Under the prevailing wage requirement, the taxpayer, as well as its contractors and subcontractors, must pay prevailing wages to laborers and mechanics in the construction of the facility and, during the first 5 (ITC projects) or 10 (PTC projects) years of operation after the facility is placed in service, the alteration and repair of the facility. The prevailing wage is the same prevailing wage (which varies by geographic region) that applies to federal contractors and subcontractors under the Davis-Bacon Act and is published by the Department of Labor. If no prevailing wage has been determined for a particular geographic location, the taxpayer can request a determination from the Department of Labor.

Under the apprenticeship requirement, a certain percentage of the total labor hours for certain work with respect to the facility (including work by contractors or subcontractors) must be performed by qualified apprentices. A “qualified apprentice” is someone employed by the taxpayer (or its contractors or subcontractors) who participates in certain registered apprenticeship programs. The required percentage is 10% for projects beginning construction before 2023, 12.5% for projects beginning construction in 2023, and 15% for projects beginning construction after 2023. There is, however, an exception to the apprenticeship requirement if the taxpayer requested qualified apprentices from a program and either was denied or there was no response from the apprenticeship program within five days.

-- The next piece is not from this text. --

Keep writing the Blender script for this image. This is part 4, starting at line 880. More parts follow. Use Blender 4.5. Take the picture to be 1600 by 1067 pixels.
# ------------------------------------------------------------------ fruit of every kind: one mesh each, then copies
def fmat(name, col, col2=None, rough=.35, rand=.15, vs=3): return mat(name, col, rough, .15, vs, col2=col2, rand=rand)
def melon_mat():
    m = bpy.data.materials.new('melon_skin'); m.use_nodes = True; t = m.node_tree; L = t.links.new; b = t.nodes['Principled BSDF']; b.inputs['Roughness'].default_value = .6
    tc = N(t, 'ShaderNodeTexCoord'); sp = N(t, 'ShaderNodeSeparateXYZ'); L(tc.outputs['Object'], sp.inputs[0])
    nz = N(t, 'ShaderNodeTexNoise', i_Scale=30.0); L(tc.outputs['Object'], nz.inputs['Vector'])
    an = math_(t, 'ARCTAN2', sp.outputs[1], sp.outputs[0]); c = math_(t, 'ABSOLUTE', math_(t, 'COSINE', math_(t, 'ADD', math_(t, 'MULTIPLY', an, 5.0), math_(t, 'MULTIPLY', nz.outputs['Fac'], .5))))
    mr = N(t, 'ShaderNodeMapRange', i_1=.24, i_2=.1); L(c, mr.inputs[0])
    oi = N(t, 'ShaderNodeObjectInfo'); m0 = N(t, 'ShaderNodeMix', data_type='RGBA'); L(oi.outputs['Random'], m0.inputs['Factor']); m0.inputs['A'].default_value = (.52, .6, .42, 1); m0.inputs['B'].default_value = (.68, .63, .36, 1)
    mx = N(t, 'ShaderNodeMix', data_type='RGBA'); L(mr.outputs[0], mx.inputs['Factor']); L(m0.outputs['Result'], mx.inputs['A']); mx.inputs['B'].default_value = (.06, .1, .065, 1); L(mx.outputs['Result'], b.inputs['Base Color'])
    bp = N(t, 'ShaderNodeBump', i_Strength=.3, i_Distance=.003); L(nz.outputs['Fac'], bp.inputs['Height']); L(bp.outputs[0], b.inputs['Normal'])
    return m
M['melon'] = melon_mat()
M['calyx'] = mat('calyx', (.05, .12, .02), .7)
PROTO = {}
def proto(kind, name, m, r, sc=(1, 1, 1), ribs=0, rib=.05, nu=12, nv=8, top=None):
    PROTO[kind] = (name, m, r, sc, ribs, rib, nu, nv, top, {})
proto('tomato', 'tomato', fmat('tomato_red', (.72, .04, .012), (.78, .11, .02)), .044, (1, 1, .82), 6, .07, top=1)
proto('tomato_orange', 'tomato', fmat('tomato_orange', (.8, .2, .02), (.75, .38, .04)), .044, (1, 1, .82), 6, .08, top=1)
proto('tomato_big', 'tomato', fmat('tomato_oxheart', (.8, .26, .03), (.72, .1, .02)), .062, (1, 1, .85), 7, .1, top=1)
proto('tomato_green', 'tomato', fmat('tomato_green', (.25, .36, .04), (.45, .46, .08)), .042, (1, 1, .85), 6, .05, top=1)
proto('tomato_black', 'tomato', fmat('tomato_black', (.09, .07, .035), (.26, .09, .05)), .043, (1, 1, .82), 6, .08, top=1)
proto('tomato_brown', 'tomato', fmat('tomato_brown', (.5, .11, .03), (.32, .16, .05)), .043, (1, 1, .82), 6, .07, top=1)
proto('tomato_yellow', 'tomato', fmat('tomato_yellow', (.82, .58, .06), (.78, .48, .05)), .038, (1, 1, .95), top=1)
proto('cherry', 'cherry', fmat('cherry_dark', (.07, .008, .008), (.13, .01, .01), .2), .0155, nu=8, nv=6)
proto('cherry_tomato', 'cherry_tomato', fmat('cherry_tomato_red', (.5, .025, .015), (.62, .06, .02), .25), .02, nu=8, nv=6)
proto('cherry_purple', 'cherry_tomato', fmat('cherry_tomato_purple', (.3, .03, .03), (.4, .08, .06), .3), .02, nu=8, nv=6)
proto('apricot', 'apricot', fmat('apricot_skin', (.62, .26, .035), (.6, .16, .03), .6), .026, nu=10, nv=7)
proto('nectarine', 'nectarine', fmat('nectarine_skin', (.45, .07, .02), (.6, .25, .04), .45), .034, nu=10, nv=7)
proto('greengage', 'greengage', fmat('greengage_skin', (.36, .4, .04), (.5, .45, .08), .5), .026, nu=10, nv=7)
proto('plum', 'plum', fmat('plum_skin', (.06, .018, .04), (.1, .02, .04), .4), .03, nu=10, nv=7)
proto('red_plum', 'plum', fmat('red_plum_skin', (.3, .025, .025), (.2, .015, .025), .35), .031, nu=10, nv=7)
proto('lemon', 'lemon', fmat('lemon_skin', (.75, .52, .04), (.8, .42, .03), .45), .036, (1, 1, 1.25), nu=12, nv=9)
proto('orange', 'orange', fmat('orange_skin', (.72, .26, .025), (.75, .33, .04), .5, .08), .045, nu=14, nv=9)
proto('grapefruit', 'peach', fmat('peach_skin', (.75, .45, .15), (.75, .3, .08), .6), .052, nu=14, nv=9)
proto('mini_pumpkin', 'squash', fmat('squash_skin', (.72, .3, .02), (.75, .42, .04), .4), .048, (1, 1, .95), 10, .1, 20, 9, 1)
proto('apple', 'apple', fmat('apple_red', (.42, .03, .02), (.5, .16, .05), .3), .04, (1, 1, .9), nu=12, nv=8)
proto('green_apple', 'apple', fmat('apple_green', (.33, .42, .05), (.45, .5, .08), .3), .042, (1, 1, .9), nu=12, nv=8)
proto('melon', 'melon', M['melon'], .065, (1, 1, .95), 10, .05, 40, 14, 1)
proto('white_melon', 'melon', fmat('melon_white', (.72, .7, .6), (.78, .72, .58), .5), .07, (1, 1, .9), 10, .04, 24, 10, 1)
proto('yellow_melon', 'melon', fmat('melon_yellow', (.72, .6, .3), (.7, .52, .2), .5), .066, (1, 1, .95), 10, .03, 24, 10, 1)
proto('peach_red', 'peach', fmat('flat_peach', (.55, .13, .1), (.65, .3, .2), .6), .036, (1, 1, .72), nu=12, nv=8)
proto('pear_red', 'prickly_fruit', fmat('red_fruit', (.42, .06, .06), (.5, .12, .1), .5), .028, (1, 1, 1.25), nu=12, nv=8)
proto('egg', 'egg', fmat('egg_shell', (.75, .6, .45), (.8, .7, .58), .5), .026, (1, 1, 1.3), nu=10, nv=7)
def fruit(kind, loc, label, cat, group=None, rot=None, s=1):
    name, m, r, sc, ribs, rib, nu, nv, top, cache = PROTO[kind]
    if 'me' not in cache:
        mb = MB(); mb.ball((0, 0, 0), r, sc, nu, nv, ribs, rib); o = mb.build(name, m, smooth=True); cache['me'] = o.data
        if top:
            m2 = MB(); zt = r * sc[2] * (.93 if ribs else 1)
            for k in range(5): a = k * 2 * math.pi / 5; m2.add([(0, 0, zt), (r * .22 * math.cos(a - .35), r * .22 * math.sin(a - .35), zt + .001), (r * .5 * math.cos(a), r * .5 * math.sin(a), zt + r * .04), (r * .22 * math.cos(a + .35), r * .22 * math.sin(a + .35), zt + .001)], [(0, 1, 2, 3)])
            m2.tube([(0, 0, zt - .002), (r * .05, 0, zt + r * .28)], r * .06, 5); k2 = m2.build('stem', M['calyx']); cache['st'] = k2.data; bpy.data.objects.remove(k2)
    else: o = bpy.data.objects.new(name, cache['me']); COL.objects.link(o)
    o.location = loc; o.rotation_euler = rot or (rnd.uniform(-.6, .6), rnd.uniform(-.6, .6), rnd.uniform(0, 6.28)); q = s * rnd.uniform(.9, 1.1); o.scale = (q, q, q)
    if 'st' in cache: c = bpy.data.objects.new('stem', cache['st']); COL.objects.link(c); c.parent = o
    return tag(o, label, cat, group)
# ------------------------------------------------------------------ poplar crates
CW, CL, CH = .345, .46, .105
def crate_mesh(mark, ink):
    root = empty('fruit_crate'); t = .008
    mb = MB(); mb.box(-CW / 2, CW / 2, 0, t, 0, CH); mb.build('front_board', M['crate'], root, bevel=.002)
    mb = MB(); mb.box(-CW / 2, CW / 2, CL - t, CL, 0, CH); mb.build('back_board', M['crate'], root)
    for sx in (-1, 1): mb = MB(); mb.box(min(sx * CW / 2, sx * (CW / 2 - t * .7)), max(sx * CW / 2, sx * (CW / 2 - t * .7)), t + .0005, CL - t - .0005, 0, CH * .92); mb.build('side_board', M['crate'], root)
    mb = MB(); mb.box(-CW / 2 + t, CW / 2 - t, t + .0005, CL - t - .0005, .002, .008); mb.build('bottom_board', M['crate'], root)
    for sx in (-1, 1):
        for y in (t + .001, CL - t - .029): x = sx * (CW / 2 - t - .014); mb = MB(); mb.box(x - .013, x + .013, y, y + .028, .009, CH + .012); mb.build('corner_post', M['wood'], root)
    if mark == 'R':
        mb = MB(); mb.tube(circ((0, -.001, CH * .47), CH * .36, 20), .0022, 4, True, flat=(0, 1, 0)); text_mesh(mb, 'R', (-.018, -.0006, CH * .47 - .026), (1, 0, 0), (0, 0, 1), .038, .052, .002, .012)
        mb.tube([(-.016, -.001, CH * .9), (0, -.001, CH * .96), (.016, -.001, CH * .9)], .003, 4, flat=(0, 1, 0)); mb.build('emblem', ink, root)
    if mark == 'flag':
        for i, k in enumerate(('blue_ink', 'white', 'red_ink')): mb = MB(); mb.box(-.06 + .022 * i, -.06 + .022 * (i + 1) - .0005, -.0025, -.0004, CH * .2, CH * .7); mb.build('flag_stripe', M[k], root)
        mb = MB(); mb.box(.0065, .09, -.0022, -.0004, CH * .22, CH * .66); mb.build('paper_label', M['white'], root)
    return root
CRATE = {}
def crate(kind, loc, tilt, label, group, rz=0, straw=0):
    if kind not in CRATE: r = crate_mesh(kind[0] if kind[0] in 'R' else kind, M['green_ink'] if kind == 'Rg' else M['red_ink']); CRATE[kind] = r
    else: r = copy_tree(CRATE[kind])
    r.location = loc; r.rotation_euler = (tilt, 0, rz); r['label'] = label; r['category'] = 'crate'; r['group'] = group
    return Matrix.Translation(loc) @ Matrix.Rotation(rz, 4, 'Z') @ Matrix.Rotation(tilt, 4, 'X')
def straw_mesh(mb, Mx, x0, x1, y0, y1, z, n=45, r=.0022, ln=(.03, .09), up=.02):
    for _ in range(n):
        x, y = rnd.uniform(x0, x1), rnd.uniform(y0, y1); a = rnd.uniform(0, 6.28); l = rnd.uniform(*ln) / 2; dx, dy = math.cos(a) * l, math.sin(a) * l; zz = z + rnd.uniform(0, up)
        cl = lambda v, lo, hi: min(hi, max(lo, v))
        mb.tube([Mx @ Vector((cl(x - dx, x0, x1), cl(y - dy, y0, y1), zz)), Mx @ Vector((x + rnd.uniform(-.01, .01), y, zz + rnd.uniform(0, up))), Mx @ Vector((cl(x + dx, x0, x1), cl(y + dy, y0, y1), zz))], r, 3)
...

Failure to comply with the prevailing wage and apprenticeship requirements can result in substantial penalties.

Tax Credit Opportunities: ITCs and PTCs

The tax credit opportunities set out under the IRA, most notably ITCs and PTCs, are available to taxable businesses entities and certain tax-exempt entities that are eligible for direct payment of tax credits. The standard for eligibility comes down to whether these entities meet, in connection with a certain offshore wind project, the prevailing wage and apprenticeship requirements among other criteria.

The Investment Tax Credit (ITC), a federal income tax credit for capital investments in renewable energy projects, is a one-time credit based on the dollar amount of the investment and is earned only when the equipment is placed into service. Thus, the value of the credit depends on when the facility starts construction. For projects beginning construction by December 31, 2024, the IRA extends the ITC for up to 30% of the cost of installed equipment, subject to apprenticeship and prevailing wage requirements. This is appealing for the offshore wind sector, which is more capital-intensive and will tend to benefit more from the up-front tax benefits than from the longer-term PTC.

The Production Tax Credit (PTC) allows owners and developers of wind energy facilities (land-based or offshore) to claim a federal income tax credit on every kilowatt-hour of electricity sold to an unrelated party for a period of 10 years after a facility is placed into service. PTCs previously expired for wind at the end of 2021, however the IRA extended the renewable energy PTC through 2024. Wind energy projects placed into service after December 31, 2021 that satisfy the prevailing wage and apprenticeship requirements will receive an inflation-adjusted credit of 2.6 cents per kilowatt-hour for the first 10 years of electricity generation. Additionally, owners and developers of large land-based wind energy facilities can elect to claim the ITC instead of the PTC.

Finally, there are other, less popular, tax credits available for qualifying entities such as the Residential Renewable Energy Tax Credit and the Advanced Manufacturing Tax Credit. However, like their counterparts, the ITC and the PTC, these tax credits require the entity to meet certain requirements prior to receipt. Thus, despite the federal incentives for affordable clean energy, the incentives are not without several rules and regulations set out under the IRA. Notwithstanding these strict regulatory regimes, those compliant with them will be part of an investment surge in the US offshore wind market, paving the way for innovation in the industry like that of the cutting-edge floating turbine technology under development on the West Coast. This cycle of incentive, investment and innovation is critical for building America’s clean energy economy.

DISCLAIMER: Because of the generality of this update, the information provided herein may not be applicable in all situations and should not be acted upon without specific legal advice based on particular situations.